Se quello era il mood dell’epoca, come poteva essere “incomprensibile” che una fetta di quelle generazioni non provasse a sua volta a dare l’assalto al cielo? Come poteva essere che tutte le guerriglie fossero “nostre” (poi, certo, più lontane avvenivano, meglio era) meno quella che era nelle nostre strade, i cui caduti e prigionieri erano figli nostri?
Con questo spirito, e nessuna condiscendenza, organizzò insieme a Carla Mosca un ciclo di interviste con Mario Moretti, fatto prigioniero nell’aprile del 1981 – e tuttora in carcere, in regime di semilibertà, ricordiamo sempre ai dietrologi più indifferenti alla realtà dei fatti – da cui uscì uno dei pochi libri attento alla verità su quella storia, fin nel titolo (Brigate Rosse. Una storia italiana), per spazzar via le “manine occulte” e lo scemenzaio “di sinistra”.

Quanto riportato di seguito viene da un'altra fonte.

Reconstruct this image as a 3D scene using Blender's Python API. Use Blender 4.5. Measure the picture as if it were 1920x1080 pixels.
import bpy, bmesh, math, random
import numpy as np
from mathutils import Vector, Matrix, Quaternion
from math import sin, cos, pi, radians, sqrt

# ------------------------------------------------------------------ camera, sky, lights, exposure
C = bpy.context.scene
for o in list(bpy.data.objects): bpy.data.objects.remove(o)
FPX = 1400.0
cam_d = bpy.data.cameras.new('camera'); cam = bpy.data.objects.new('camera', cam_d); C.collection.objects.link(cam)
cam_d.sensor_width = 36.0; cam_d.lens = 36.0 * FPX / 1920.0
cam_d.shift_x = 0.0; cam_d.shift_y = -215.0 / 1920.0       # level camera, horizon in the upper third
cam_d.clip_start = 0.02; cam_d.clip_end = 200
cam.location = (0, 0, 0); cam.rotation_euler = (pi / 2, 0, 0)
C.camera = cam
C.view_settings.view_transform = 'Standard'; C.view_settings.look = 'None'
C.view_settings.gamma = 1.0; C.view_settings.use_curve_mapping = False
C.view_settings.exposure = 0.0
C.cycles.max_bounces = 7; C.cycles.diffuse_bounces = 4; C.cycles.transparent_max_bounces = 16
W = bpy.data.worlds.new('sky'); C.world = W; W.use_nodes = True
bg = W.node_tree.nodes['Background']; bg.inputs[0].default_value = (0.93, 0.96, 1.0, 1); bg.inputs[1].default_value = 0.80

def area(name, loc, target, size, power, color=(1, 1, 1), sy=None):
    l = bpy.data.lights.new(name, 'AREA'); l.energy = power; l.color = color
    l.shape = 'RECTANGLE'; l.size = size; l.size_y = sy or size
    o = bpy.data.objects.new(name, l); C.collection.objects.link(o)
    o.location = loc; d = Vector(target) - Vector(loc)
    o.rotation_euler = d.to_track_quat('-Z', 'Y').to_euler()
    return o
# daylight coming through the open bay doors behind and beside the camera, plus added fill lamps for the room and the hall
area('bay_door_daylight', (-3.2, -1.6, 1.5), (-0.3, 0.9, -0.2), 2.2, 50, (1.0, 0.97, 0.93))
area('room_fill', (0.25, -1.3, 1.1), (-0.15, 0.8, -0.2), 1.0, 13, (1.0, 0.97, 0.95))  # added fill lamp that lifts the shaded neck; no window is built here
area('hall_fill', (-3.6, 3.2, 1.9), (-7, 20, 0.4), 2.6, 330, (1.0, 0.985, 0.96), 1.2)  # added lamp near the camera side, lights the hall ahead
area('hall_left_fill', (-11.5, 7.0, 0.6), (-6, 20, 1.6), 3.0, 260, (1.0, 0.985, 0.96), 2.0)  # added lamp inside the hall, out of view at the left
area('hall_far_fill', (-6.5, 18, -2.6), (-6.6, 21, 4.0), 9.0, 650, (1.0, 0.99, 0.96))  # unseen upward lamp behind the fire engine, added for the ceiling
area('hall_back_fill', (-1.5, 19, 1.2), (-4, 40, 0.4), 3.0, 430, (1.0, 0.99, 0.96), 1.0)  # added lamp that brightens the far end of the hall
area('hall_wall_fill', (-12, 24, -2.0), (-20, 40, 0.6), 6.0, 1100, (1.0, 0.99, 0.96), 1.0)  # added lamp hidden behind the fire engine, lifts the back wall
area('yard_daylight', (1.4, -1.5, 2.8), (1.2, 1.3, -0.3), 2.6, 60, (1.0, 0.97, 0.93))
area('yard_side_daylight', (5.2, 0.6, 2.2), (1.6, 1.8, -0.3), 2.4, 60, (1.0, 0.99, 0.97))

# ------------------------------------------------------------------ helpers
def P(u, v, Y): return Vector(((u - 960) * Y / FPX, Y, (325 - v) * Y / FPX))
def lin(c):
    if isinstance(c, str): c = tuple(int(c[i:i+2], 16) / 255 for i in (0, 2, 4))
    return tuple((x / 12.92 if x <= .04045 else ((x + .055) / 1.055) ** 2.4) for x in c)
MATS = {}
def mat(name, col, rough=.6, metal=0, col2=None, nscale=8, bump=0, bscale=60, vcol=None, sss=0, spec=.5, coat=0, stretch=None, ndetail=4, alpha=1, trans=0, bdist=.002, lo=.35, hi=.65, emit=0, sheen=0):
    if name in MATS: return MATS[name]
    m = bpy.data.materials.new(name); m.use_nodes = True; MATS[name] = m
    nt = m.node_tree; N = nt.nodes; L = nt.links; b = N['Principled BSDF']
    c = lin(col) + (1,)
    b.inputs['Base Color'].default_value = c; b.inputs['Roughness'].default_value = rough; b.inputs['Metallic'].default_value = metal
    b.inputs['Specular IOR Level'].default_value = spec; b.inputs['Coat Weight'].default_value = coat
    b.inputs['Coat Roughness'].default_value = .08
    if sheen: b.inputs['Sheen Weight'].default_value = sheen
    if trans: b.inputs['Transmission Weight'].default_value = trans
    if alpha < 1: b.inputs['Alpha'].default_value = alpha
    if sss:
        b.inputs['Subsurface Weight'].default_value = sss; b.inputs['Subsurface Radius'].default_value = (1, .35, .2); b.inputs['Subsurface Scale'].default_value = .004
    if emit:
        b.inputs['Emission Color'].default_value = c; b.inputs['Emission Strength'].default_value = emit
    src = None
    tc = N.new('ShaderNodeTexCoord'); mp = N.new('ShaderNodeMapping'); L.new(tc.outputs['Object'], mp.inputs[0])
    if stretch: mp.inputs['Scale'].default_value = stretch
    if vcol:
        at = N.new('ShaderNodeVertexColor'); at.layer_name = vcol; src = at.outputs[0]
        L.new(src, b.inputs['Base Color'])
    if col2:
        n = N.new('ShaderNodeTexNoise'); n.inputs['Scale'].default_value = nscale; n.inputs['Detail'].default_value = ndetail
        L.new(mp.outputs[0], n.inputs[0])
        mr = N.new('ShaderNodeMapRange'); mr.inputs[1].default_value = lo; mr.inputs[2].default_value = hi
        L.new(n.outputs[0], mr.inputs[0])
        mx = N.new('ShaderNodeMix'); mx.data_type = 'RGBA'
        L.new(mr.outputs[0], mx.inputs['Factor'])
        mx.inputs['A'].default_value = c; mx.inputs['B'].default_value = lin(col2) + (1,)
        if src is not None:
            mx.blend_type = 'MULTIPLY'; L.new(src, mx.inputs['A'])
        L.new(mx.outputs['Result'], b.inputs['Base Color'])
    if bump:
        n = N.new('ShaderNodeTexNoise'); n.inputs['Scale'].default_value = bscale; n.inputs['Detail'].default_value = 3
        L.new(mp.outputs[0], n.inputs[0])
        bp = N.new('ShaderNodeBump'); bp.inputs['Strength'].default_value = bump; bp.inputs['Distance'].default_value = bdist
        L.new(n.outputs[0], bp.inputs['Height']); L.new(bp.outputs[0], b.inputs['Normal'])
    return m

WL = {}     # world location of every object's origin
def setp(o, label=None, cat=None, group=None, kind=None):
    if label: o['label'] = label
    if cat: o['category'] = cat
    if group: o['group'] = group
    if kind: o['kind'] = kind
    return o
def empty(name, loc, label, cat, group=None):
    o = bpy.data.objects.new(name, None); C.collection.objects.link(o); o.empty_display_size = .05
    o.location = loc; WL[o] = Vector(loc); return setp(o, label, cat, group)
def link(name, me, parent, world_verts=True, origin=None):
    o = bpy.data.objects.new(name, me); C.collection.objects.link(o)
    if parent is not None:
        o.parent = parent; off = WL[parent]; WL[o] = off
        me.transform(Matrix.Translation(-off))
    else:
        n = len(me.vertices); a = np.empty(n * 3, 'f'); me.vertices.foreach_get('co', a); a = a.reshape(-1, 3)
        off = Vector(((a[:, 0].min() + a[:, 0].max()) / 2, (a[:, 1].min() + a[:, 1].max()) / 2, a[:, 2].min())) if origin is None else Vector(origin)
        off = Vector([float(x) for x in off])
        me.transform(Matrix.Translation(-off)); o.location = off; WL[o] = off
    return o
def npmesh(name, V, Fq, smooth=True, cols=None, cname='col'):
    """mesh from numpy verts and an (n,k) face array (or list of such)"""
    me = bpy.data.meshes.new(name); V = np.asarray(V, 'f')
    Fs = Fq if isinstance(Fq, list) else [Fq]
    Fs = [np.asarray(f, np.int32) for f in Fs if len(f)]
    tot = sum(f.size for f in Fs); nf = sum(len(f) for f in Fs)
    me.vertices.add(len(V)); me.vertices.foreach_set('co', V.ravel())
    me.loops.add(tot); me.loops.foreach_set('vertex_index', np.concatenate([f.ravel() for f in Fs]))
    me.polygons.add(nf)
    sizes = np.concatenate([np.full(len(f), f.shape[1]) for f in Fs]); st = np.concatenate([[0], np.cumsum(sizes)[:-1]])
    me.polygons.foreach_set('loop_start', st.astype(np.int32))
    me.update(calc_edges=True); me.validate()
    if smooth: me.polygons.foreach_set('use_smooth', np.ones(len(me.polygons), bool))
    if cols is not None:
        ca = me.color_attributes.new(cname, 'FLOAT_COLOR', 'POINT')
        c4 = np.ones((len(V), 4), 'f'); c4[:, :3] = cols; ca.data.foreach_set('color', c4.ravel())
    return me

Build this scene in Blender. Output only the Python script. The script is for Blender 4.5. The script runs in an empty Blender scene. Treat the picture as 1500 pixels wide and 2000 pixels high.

Questo per ricordare il rigore con cui Rossana Rossanda ha affrontato l’impegno politico e giornalistico: riconoscere la realtà è la condizione indispensabile per provare a moodificarla.
In questo credo, ci sia il suo legame più profondo con il pensiero e l’epistemologia marxiana, il suo materialismo.
Il che, come sempre, non impedisce di prendere decisioni politiche sbagliate come quelle giuste, condivisibili o criticabili.
Ma stando al di sopra di quell’asticella invisibile – specie nelle “subculture” oggi dominanti – che separa un pensiero stimolante dal bla bla soporifero.